The immigrant landed in Chicago, where his older brother had settled a few years earlier. Instead of going to high school, Cecere went immediately to work, landing a job in a bakery called Claudio’s. “That’s where he learned how to make bread, cannoli and doughnuts,” Dominic said.

It’s also where he met Maria, the woman who would become his wife. She was a regular customer, and Joe would often spot her at the counter. “I’m going to marry that girl someday,” he once told a co-worker, Dominic said. That someday came in 1959.

Cecere then opened his own bakery in Chicago, which he ran for several years before moving to the Twin Cities in 1976 because of family connections, Dominic said.

Cecere and his brother-in-law, Vincenzo Cotroneo, then opened a restaurant in St. Anthony called Vincenzo’s. Joe and Vincenzo did the cooking and baking, while Maria and Vincenzo’s wife, Mary, did the serving.

After the strip mall housing Vincenzo’s was razed in the 1980s, Cecere tried his hand at an Italian restaurant called Cecere’s in Anoka for a few years before opening Giuseppe’s Italian Ristorante in New Brighton in the early 1990s. The traditional Italian restaurant would feature dishes named after his grandchildren.

When Cecere retired in his early 70s, he sold Giuseppe’s to Stacy Traviss, who had started there as a waitress soon after it was opened. Cecere taught her how to cook, from lasagna and gnocchi to big doughnuts made from fried Italian bread.

“I was kind of his apprentice for many years,” she said. “He taught me everything I know.” Cecere’s recipes were handed down as they worked together in the kitchen. “He didn’t have anything written down.”

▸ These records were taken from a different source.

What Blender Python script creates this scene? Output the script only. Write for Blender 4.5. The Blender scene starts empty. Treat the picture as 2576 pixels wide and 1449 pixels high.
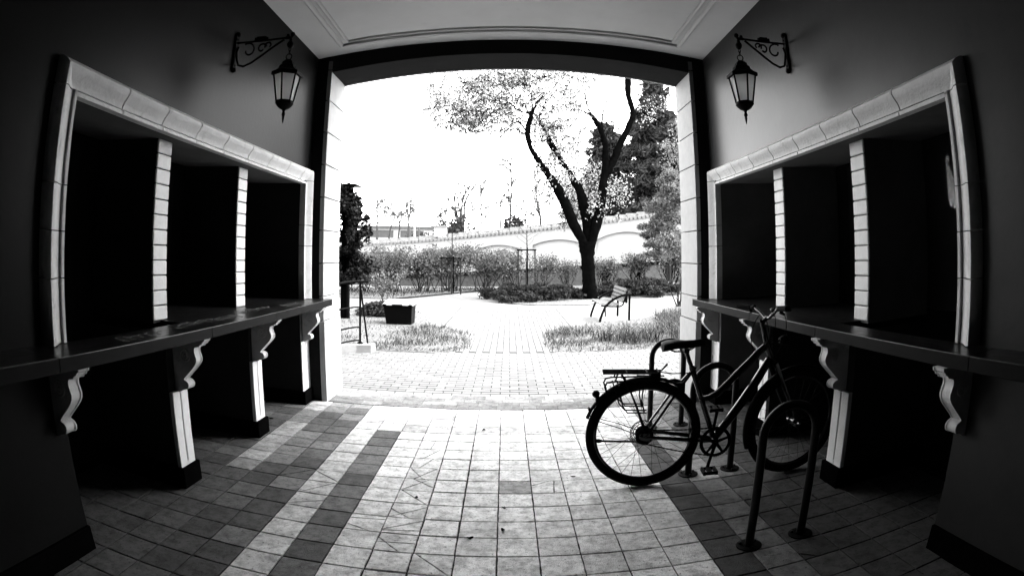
import bpy, math, random
import numpy as np
from mathutils import Vector, Matrix

# ---------------------------------------------------------------- camera, sky, sun, exposure
SC = bpy.context.scene
COL = SC.collection
cd = bpy.data.cameras.new('camera')
cam = bpy.data.objects.new('camera', cd)
COL.objects.link(cam)
SC.camera = cam
PITCH, YAW, ROLL = .144, -.0039, .0005
cy, sy = math.cos(YAW), math.sin(YAW)
cp, sp = math.cos(PITCH), math.sin(PITCH)
cr, sr = math.cos(ROLL), math.sin(ROLL)
_R = np.array([[cr, 0, sr], [0, 1, 0], [-sr, 0, cr]]) @ np.array([[1, 0, 0], [0, cp, sp], [0, -sp, cp]]) @ np.array([[cy, sy, 0], [-sy, cy, 0], [0, 0, 1]])
_x, _y, _z = _R.T @ [1, 0, 0], _R.T @ [0, 0, 1], -(_R.T @ [0, 1, 0])
cam.matrix_world = Matrix(((_x[0], _y[0], _z[0], 0), (_x[1], _y[1], _z[1], 0), (_x[2], _y[2], _z[2], 1.5), (0, 0, 0, 1)))
cd.type = 'PANO'
cd.panorama_type = 'FISHEYE_EQUISOLID'
cd.fisheye_fov = math.radians(180)
cd.sensor_width = 36
cd.sensor_fit = 'HORIZONTAL'
cd.fisheye_lens = 36 * 1448.55 / 2576
cd.shift_y = -.2072
cd.clip_start = .02
cd.clip_end = 2000

SUN_DIR = Vector((.60, .10, .79)).normalized()
EL = math.asin(SUN_DIR.z)
world = bpy.data.worlds.new('World')
SC.world = world
world.use_nodes = True
nt = world.node_tree
nt.nodes.clear()
sky = nt.nodes.new('ShaderNodeTexSky')
sky.sky_type = 'NISHITA'
sky.sun_disc = False
sky.sun_elevation = EL
sky.sun_rotation = math.atan2(SUN_DIR.x, SUN_DIR.y)
sky.dust_density = 1
bw = nt.nodes.new('ShaderNodeRGBToBW')
bg = nt.nodes.new('ShaderNodeBackground')
bg.inputs[1].default_value = .15
wo = nt.nodes.new('ShaderNodeOutputWorld')
nt.links.new(sky.outputs[0], bw.inputs[0])
nt.links.new(bw.outputs[0], bg.inputs[0])
nt.links.new(bg.outputs[0], wo.inputs[0])

sl = bpy.data.lights.new('sun', 'SUN')
sl.energy = .6
sl.angle = math.radians(14)
sl.color = (1, 1, 1)
so = bpy.data.objects.new('sun', sl)
COL.objects.link(so)
so.rotation_euler = SUN_DIR.to_track_quat('Z', 'Y').to_euler()

SC.view_settings.view_transform = 'Standard'
SC.view_settings.look = 'None'
SC.view_settings.gamma = 1
SC.view_settings.exposure = 4.45
SC.render.engine = 'CYCLES'
SC.cycles.max_bounces = 6
SC.cycles.diffuse_bounces = 1
SC.cycles.glossy_bounces = 2
SC.cycles.transparent_max_bounces = 12
SC.cycles.use_denoising = True
SC.cycles.caustics_reflective = False
SC.cycles.caustics_refractive = False

# ---------------------------------------------------------------- helpers
RS = random.Random(7)
NR = np.random.default_rng(11)
pi = math.pi


class MB:
    """collects geometry and links it as one mesh object"""
    def __init__(s):
        s.v, s.f, s.c = [], [], []

    def add(s, vs, fs, col=None):
        o = len(s.v)
        s.v += [tuple(map(float, p)) for p in vs]
        s.f += [tuple(i + o for i in f) for f in fs]
        s.c += [1. if col is None else col] * len(fs)
        return s

    def box(s, x0, x1, y0, y1, z0, z1, col=None, M=None):
        if x0 > x1: x0, x1 = x1, x0
        if y0 > y1: y0, y1 = y1, y0
        if z0 > z1: z0, z1 = z1, z0
        vs = [Vector(p) for p in ((x0, y0, z0), (x1, y0, z0), (x1, y1, z0), (x0, y1, z0), (x0, y0, z1), (x1, y0, z1), (x1, y1, z1), (x0, y1, z1))]
        if M is not None: vs = [M @ p for p in vs]
        return s.add(vs, [(0, 3, 2, 1), (4, 5, 6, 7), (0, 1, 5, 4), (1, 2, 6, 5), (2, 3, 7, 6), (3, 0, 4, 7)], col)

    def tube(s, pts, r, n=8, closed=False, cap=True, col=None, flat=1., up=None):
        P = [Vector(p) for p in pts]
        k = len(P)
        rr = list(r) if hasattr(r, '__len__') else [r] * k
        T = []
        for i in range(k):
            if closed: a, b = P[(i - 1) % k], P[(i + 1) % k]
            else: a, b = P[max(i - 1, 0)], P[min(i + 1, k - 1)]
            t = (b - a)
            T.append(t.normalized() if t.length > 1e-9 else Vector((0, 0, 1)))
        u = Vector(up) if up is not None else Vector((0, 0, 1))
        if abs(u.dot(T[0])) > .95: u = Vector((1, 0, 0)) if abs(T[0].x) < .9 else Vector((0, 1, 0))
        u = (u - T[0] * u.dot(T[0])).normalized()
        vs = []
        for i in range(k):
            u = (u - T[i] * u.dot(T[i]))
            u = u.normalized() if u.length > 1e-6 else Vector((0, 0, 1))
            w = T[i].cross(u)
            for j in range(n):
                a = 2 * pi * j / n
                vs.append(P[i] + (u * math.cos(a) * flat + w * math.sin(a)) * rr[i])
        fs = []
        for i in range(k if closed else k - 1):
            i2 = (i + 1) % k
            for j in range(n):
                j2 = (j + 1) % n
                fs.append((i * n + j, i * n + j2, i2 * n + j2, i2 * n + j))
        if cap and not closed:
            fs.append(tuple(reversed(range(n))))
            fs.append(tuple((k - 1) * n + j for j in range(n)))
        return s.add(vs, fs, col)

    def lathe(s, prof, c=(0, 0, 0), n=16, axis='Z', col=None, phase=0.):
        vs, fs = [], []
        c = Vector(c)
        for r, z in prof:
            for j in range(n):
                a = 2 * pi * j / n + phase
                x, y = r * math.cos(a), r * math.sin(a)
                p = {'Z': (x, y, z), 'Y': (x, z, y), 'X': (z, x, y)}[axis]
                vs.append(c + Vector(p))
        k = len(prof)
        for i in range(k - 1):
            for j in range(n):
                j2 = (j + 1) % n
                fs.append((i * n + j, i * n + j2, (i + 1) * n + j2, (i + 1) * n + j))
        fs.append(tuple(reversed(range(n))))
        fs.append(tuple((k - 1) * n + j for j in range(n)))
        return s.add(vs, fs, col)

    def prism(s, poly, place, d0, d1, col=None):
        """poly: 2-D outline; place(a, b, d) -> 3-D point"""
        n = len(poly)
        vs = [place(a, b, d0) for a, b in poly] + [place(a, b, d1) for a, b in poly]
        fs = [tuple(range(n)), tuple(reversed(range(n, 2 * n)))] + [(i, i + n, (i + 1) % n + n, (i + 1) % n) for i in range(n)]
        return s.add(vs, fs, col)

    def sphere(s, c, r, n=10, sz=1., col=None):
        prof = [(max(r * math.sin(pi * i / n), 1e-4), -r * sz * math.cos(pi * i / n)) for i in range(n + 1)]
        return s.lathe(prof, c, n + 2, col=col)

    def build(s, name, mat, parent=None, smooth=False, bevel=0, auto=None):
        me = bpy.data.meshes.new(name)
        me.from_pydata(s.v, [], s.f)
        if any(c != 1. for c in s.c):
            at = me.attributes.new('tone', 'FLOAT', 'FACE')
            at.data.foreach_set('value', s.c)
        me.validate()
        import bmesh
        bm = bmesh.new()
        bm.from_mesh(me)
        bmesh.ops.recalc_face_normals(bm, faces=bm.faces)
        bm.to_mesh(me)
        bm.free()
        me.materials.append(mat)
        if smooth:
            me.polygons.foreach_set('use_smooth', [True] * len(me.polygons))
            try: me.set_sharp_from_angle(angle=math.radians(auto or 40))
            except Exception: pass
        o = bpy.data.objects.new(name, me)
        COL.objects.link(o)
        if bevel:
            b = o.modifiers.new('bevel', 'BEVEL')
            b.width = bevel
            b.segments = 2
            b.limit_method = 'ANGLE'
            b.angle_limit = math.radians(35)
        if parent is not None:
            o.parent = parent
            o.matrix_parent_inverse = parent.matrix_basis.inverted()
        return o


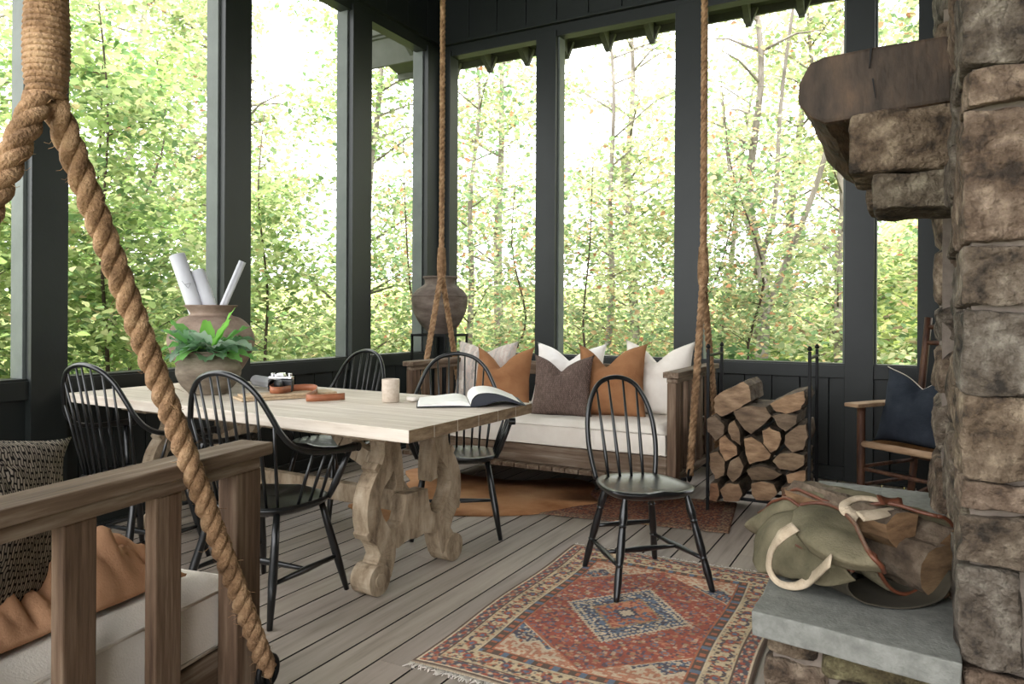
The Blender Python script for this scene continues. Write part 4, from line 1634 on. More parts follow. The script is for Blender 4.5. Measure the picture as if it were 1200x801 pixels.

After selling his restaurant, Cecere worked part-time for a few years as a school bus monitor for special-needs students. He also was an avid gardener and a crackerjack bocce ball player. Cecere and his wife played in bocce ball leagues for 18 years at Beltrami Park in northeast Minneapolis, and he had trophies lining his basement to show for it.

Above all, Cecere was a family man, his son said. He is survived by his wife, Maria; sons Andrew, Dominic, Joe and their wives; and five grandchildren. Services have been held.